Exercise objective: Retype exactly the lines below, beginning with the first and ending with the line where "return np.clip(c +" appears.

Data extract:

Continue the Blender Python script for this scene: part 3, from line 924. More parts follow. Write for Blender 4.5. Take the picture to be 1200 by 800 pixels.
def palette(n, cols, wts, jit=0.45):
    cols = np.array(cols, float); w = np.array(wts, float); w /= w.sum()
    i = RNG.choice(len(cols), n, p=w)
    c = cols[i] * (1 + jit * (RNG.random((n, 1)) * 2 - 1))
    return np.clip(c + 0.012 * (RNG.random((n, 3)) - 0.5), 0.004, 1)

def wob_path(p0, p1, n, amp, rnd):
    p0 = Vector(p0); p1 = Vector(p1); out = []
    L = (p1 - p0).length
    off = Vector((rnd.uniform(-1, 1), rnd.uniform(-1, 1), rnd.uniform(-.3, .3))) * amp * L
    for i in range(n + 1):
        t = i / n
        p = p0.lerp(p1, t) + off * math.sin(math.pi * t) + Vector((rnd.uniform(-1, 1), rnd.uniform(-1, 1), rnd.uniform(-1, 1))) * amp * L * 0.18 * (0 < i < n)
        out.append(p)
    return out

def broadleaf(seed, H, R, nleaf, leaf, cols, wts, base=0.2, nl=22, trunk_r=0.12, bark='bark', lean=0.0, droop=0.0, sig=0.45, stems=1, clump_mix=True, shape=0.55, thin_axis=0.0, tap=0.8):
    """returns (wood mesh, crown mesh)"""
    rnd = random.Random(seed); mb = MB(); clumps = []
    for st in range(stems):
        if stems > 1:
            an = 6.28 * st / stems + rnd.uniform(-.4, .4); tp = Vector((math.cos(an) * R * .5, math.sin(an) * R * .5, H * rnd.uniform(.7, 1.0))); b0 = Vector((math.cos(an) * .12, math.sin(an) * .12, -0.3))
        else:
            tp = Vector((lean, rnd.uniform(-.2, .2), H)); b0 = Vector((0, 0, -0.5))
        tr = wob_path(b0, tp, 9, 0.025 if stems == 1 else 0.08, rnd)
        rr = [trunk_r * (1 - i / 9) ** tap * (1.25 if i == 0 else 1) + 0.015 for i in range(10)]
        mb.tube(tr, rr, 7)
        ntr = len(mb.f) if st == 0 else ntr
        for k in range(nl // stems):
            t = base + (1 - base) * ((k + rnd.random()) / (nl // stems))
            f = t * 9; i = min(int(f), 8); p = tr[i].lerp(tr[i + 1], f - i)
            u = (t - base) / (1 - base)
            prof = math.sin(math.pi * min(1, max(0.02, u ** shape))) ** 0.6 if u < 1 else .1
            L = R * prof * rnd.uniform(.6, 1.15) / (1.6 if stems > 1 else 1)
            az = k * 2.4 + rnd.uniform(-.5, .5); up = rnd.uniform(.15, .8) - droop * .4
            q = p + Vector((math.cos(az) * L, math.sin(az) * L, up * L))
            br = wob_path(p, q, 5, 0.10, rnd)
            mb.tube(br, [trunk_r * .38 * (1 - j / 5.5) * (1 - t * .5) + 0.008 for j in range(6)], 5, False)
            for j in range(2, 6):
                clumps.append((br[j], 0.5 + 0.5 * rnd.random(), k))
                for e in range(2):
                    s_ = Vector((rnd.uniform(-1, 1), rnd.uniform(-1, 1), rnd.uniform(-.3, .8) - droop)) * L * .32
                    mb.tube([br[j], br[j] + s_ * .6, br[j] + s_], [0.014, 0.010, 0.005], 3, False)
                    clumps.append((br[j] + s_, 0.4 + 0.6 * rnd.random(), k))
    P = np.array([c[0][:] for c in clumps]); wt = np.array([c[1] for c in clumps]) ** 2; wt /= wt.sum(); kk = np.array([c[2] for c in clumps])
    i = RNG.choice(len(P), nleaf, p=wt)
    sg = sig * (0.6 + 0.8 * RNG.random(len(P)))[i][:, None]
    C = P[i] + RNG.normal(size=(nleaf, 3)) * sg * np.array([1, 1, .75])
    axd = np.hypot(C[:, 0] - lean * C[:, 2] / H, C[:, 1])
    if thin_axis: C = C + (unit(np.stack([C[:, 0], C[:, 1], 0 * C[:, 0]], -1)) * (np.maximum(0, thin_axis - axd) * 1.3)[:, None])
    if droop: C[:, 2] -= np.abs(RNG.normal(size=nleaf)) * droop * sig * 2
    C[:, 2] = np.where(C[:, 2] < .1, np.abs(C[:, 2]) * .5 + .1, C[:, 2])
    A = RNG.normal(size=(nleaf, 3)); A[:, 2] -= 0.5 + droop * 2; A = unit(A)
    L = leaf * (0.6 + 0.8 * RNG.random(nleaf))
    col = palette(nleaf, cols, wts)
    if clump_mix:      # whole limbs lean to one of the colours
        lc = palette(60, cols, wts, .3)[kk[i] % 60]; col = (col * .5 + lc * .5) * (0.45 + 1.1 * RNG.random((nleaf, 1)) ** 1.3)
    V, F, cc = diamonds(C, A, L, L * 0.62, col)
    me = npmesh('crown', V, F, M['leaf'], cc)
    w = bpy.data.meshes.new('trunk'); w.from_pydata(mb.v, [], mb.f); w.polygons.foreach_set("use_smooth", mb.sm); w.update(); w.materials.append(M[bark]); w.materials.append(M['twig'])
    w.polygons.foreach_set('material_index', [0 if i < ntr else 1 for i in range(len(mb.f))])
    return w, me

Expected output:
Continue the Blender Python script for this scene: part 3, from line 924. More parts follow. Write for Blender 4.5. Take the picture to be 1200 by 800 pixels.
def palette(n, cols, wts, jit=0.45):
    cols = np.array(cols, float); w = np.array(wts, float); w /= w.sum()
    i = RNG.choice(len(cols), n, p=w)
    c = cols[i] * (1 + jit * (RNG.random((n, 1)) * 2 - 1))
    return np.clip(c + 0.012 * (RNG.random((n, 3)) - 0.5), 0.004, 1)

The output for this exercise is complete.